§ Source data

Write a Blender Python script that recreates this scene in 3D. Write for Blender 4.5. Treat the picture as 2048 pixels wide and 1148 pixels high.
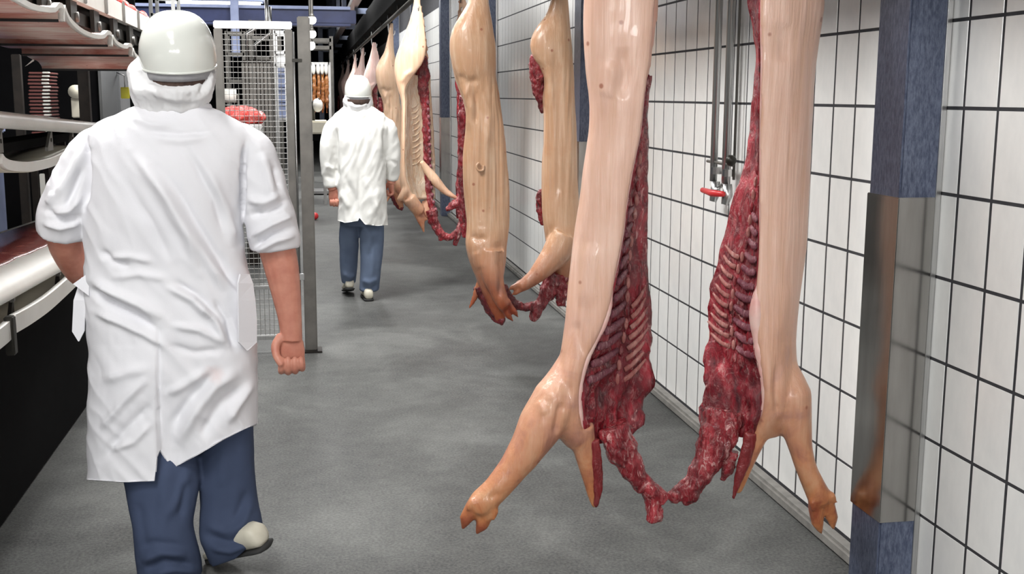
import bpy, bmesh, math, random
import numpy as np
from mathutils import Vector, Matrix, noise

for o in list(bpy.data.objects):
    bpy.data.objects.remove(o)
scene = bpy.context.scene
COL = scene.collection
PI = math.pi
random.seed(7)

# ------------------------------------------------------------------ camera
CAM_H = 1.60
FPX = 2293.0
YAW, PITCH, ROLL = math.radians(10.0), math.radians(9.5), math.radians(0.27)
cF = Vector((math.sin(YAW)*math.cos(PITCH), math.cos(YAW)*math.cos(PITCH), -math.sin(PITCH)))
cR = Vector((math.cos(YAW), -math.sin(YAW), 0))
cU = cR.cross(cF)
_c, _s = math.cos(ROLL), math.sin(ROLL)
cR, cU = _c*cR + _s*cU, -_s*cR + _c*cU
cam_data = bpy.data.cameras.new('camera')
cam = bpy.data.objects.new('camera', cam_data)
COL.objects.link(cam)
m3 = Matrix((cR, cU, -cF)).transposed().to_4x4()
m3.translation = Vector((0, 0, CAM_H))
cam.matrix_world = m3
cam_data.sensor_width = 36.0
cam_data.lens = FPX/2048.0*36.0
cam_data.clip_start = 0.05
cam_data.clip_end = 200
scene.camera = cam

# ------------------------------------------------------------------ world, exposure
world = bpy.data.worlds.new('world')
scene.world = world
world.use_nodes = True
world.node_tree.nodes['Background'].inputs[0].default_value = (0.75, 0.82, 1.0, 1)
world.node_tree.nodes['Background'].inputs[1].default_value = 0.03
scene.view_settings.view_transform = 'Standard'
scene.view_settings.look = 'None'
scene.view_settings.gamma = 1.0
scene.view_settings.use_curve_mapping = False
scene.view_settings.exposure = 0.0

# large ceiling lamps: x, y, z, length, power (their housings are built further down)
LAMPS = [(-1.1, -1.2, 3.75, 70), (-1.1, 1.1, 3.75, 90), (-1.0, 4.8, 3.75, 160), (-.2, 8.2, 3.75, 180),
         (0.3, 12.5, 3.75, 85), (0.3, 17.0, 3.75, 150), (0.3, 22.5, 3.75, 150), (-2.2, 13.5, 3.75, 45), (-2.6, 19.0, 3.75, 110)]
# added frontal fill lamps on the wall behind the viewer: x, z, power
FILL_LAMPS = [(-2.2, 2.1, 25), (-.6, 2.1, 30), (1.0, 2.1, 85)]
for (lx, lz, pw) in FILL_LAMPS:
    ld = bpy.data.lights.new('fill_lamp_light', 'AREA')
    ld.shape = 'RECTANGLE'
    ld.size = 1.1
    ld.size_y = .5
    ld.energy = pw
    ld.color = (1.0, 0.995, 0.985)
    lo = bpy.data.objects.new('fill_lamp_light', ld)
    lo.location = (lx, -3.82, lz)
    lo.rotation_euler = (math.radians(90), 0, 0)
    COL.objects.link(lo)
for (lx, ly, lz, pw) in LAMPS:
    ld = bpy.data.lights.new('ceiling_lamp_light', 'AREA')
    ld.shape = 'RECTANGLE'
    ld.size = 0.9
    ld.size_y = 1.5
    ld.energy = pw
    ld.color = (1.0, 0.995, 0.985)
    lo = bpy.data.objects.new('ceiling_lamp_light', ld)
    lo.location = (lx, ly, lz-0.07)
    COL.objects.link(lo)


# ------------------------------------------------------------------ pixel helpers (offline measurements of the photograph, 2048x1148)
def ray(px, py):
    return cF + cR*((px-1024.0)/FPX) - cU*((py-574.0)/FPX)

def at(px, py, Y):
    d = ray(px, py)
    t = Y/d.y
    return Vector((d.x*t, Y, d.z*t + CAM_H))

def atX(px, py, X):
    d = ray(px, py)
    t = X/d.x
    return Vector((X, d.y*t, d.z*t + CAM_H))

def atZ(px, py, Z=0.0):
    d = ray(px, py)
    t = (Z-CAM_H)/d.z
    return Vector((d.x*t, d.y*t, Z))

def proj_np(V):
    P = V - np.array([0, 0, CAM_H])
    w = P @ np.array(cF)
    return np.stack([1024+FPX*(P @ np.array(cR))/w, 574-FPX*(P @ np.array(cU))/w], 1)

def pxs(Y):           # metres per pixel at depth Y (approximately)
    return (at(1000, 400, Y)-at(900, 400, Y)).length/100.0

# ------------------------------------------------------------------ materials
def nd(nt, t, **kw):
    n = nt.nodes.new(t)
    for k, v in kw.items():
        if k.startswith('i_'):
            n.inputs[k[2:].replace('_', ' ')].default_value = v
        else:
            setattr(n, k, v)
    return n

def base_mat(name, rough=0.5, metal=0.0, spec=0.5, coat=0.0, sss=0.0, sss_r=(1, .3, .2), sss_s=0.01):
    m = bpy.data.materials.new(name)
    m.use_nodes = True
    nt = m.node_tree
    b = nt.nodes['Principled BSDF']
    b.inputs['Roughness'].default_value = rough
    b.inputs['Metallic'].default_value = metal
    b.inputs['Specular IOR Level'].default_value = spec
    b.inputs['Coat Weight'].default_value = coat
    if sss:
        b.inputs['Subsurface Weight'].default_value = sss
        b.inputs['Subsurface Radius'].default_value = sss_r
        b.inputs['Subsurface Scale'].default_value = sss_s
    return m, nt, b

def ramp(nt, stops, fac):
    r = nt.nodes.new('ShaderNodeValToRGB')
    el = r.color_ramp.elements
    while len(el) < len(stops):
        el.new(0.5)
    for e, (p, c) in zip(el, stops):
        e.position = p
        e.color = (*c, 1) if len(c) == 3 else c
    nt.links.new(fac, r.inputs[0])
    return r.outputs[0]

def coords(nt, scale=(1, 1, 1), kind='Object'):
    tc = nt.nodes.new('ShaderNodeTexCoord')
    mp = nt.nodes.new('ShaderNodeMapping')
    mp.inputs['Scale'].default_value = scale
    nt.links.new(tc.outputs[kind], mp.inputs[0])
    return mp.outputs[0]

def noise_tex(nt, vec, scale, detail=4, rough=0.55, dist=0.0):
    n = nt.nodes.new('ShaderNodeTexNoise')
    n.inputs['Scale'].default_value = scale
    n.inputs['Detail'].default_value = detail
    n.inputs['Roughness'].default_value = rough
    n.inputs['Distortion'].default_value = dist
    nt.links.new(vec, n.inputs['Vector'])
    return n.outputs['Fac']

def mixc(nt, fac, a, b, mode='MIX'):
    n = nt.nodes.new('ShaderNodeMix')
    n.data_type = 'RGBA'
    n.blend_type = mode
    for sock, v in ((n.inputs[0], fac), (n.inputs[6], a), (n.inputs[7], b)):
        if hasattr(v, 'is_output'):
            nt.links.new(v, sock)
        elif isinstance(v, (int, float)):
            sock.default_value = v
        else:
            sock.default_value = (*v, 1)
    return n.outputs[2]

def bump(nt, b, h, strength=0.3, dist=0.01):
    n = nt.nodes.new('ShaderNodeBump')
    n.inputs['Strength'].default_value = strength
    n.inputs['Distance'].default_value = dist
    nt.links.new(h, n.inputs['Height'])
    nt.links.new(n.outputs[0], b.inputs['Normal'])

def simple(name, c1, c2=None, scale=8, rough=0.5, metal=0.0, bumpy=0.0, stretch=(1, 1, 1), spec=0.5, coat=0.0, kind='Object', **kw):
    m, nt, b = base_mat(name, rough, metal, spec, coat, **kw)
    if c2 is None:
        c2 = tuple(x*0.85 for x in c1)
    v = coords(nt, stretch, kind)
    n = noise_tex(nt, v, scale)
    nt.links.new(ramp(nt, [(0.3, c1), (0.7, c2)], n), b.inputs['Base Color'])
    if bumpy:
        bump(nt, b, n, bumpy)
    return m

M = {}
M['tile'] = simple('white_glazed_tile', (.86, .86, .84), (.80, .805, .79), 3, 0.16, bumpy=0.03, kind='Generated')
M['grout'] = simple('dark_grout', (.045, .045, .05), (.025, .025, .03), 20, .9)
M['steel'] = simple('brushed_steel', (.62, .62, .61), (.5, .5, .5), 6, 0.28, 1.0, stretch=(40, 40, 1))
M['mirror_steel'] = simple('polished_steel_sheet', (.44, .43, .415), (.36, .35, .335), 5, 0.15, 1.0, bumpy=.015, stretch=(6, 6, 1))
M['dull_steel'] = simple('dull_grey_steel', (.19, .18, .165), (.13, .125, .115), 9, 0.45, .7)
M['dark_steel'] = simple('dark_steel', (.032, .026, .022), (.016, .014, .013), 9, 0.6, .3, spec=.2)
M['black'] = simple('black_painted_steel', (.004, .004, .0045), (.0025, .0025, .003), 6, .85, 0.0, spec=.06)
M['blue_dark'] = simple('far_blue_paint', (.035, .05, .15), (.02, .03, .10), 6, .45)
M['blue_pale'] = simple('pale_blue_paint', (.33, .38, .58), (.25, .30, .48), 6, .45)
M['blue_mid'] = simple('grey_blue_paint', (.16, .19, .27), (.10, .12, .18), 6, .5)
M['plastic'] = simple('white_plastic', (.80, .785, .74), (.72, .70, .65), 5, .38, sss=.05)
M['cream_plastic'] = simple('cream_plastic', (.70, .66, .55), (.60, .56, .45), 5, .45)
M['helmet'] = simple('white_helmet_shell', (.80, .82, .77), (.78, .80, .75), 2, .14, coat=.3)
M['strap'] = simple('grey_strap', (.36, .36, .37), (.28, .28, .3), 30, .8)
M['hair'] = simple('grey_brown_hair', (.10, .06, .045), (.05, .03, .025), 60, .8, bumpy=.4, stretch=(1, 1, .2))
M['red'] = simple('red_plastic', (.62, .03, .03), (.5, .02, .03), 8, .4)
M['yellow'] = simple('yellow_plastic', (.75, .68, .03), (.65, .6, .03), 8, .4)
M['shoe'] = simple('off_white_shoe_leather', (.66, .63, .53), (.55, .52, .42), 12, .5, bumpy=.1)
M['sole'] = simple('dark_rubber_sole', (.03, .03, .03), (.02, .02, .02), 12, .8)
M['fat'] = simple('white_pork_fat', (.80, .56, .50), (.74, .40, .36), 18, .35, bumpy=.2, sss=.15, sss_s=.008)
M['roller'] = simple('machine_black', (.03, .027, .02), (.015, .014, .012), 8, .4, .4)
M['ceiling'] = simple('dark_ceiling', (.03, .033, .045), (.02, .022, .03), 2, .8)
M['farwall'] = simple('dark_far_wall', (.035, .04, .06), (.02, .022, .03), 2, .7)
M['grey_panel'] = simple('grey_panel_paint', (.15, .155, .16), (.13, .135, .14), 3, .5)
M['crate'] = simple('maroon_crate', (.22, .07, .06), (.15, .05, .045), 8, .5)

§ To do
Reproduce exactly the run of lines that opens the listing and closes with the line holding "scene.view_settings.exposure = 0.0". Pictures are excluded.

§ Solution for this task
Write a Blender Python script that recreates this scene in 3D. Write for Blender 4.5. Treat the picture as 2048 pixels wide and 1148 pixels high.
import bpy, bmesh, math, random
import numpy as np
from mathutils import Vector, Matrix, noise

for o in list(bpy.data.objects):
    bpy.data.objects.remove(o)
scene = bpy.context.scene
COL = scene.collection
PI = math.pi
random.seed(7)

# ------------------------------------------------------------------ camera
CAM_H = 1.60
FPX = 2293.0
YAW, PITCH, ROLL = math.radians(10.0), math.radians(9.5), math.radians(0.27)
cF = Vector((math.sin(YAW)*math.cos(PITCH), math.cos(YAW)*math.cos(PITCH), -math.sin(PITCH)))
cR = Vector((math.cos(YAW), -math.sin(YAW), 0))
cU = cR.cross(cF)
_c, _s = math.cos(ROLL), math.sin(ROLL)
cR, cU = _c*cR + _s*cU, -_s*cR + _c*cU
cam_data = bpy.data.cameras.new('camera')
cam = bpy.data.objects.new('camera', cam_data)
COL.objects.link(cam)
m3 = Matrix((cR, cU, -cF)).transposed().to_4x4()
m3.translation = Vector((0, 0, CAM_H))
cam.matrix_world = m3
cam_data.sensor_width = 36.0
cam_data.lens = FPX/2048.0*36.0
cam_data.clip_start = 0.05
cam_data.clip_end = 200
scene.camera = cam

# ------------------------------------------------------------------ world, exposure
world = bpy.data.worlds.new('world')
scene.world = world
world.use_nodes = True
world.node_tree.nodes['Background'].inputs[0].default_value = (0.75, 0.82, 1.0, 1)
world.node_tree.nodes['Background'].inputs[1].default_value = 0.03
scene.view_settings.view_transform = 'Standard'
scene.view_settings.look = 'None'
scene.view_settings.gamma = 1.0
scene.view_settings.use_curve_mapping = False
scene.view_settings.exposure = 0.0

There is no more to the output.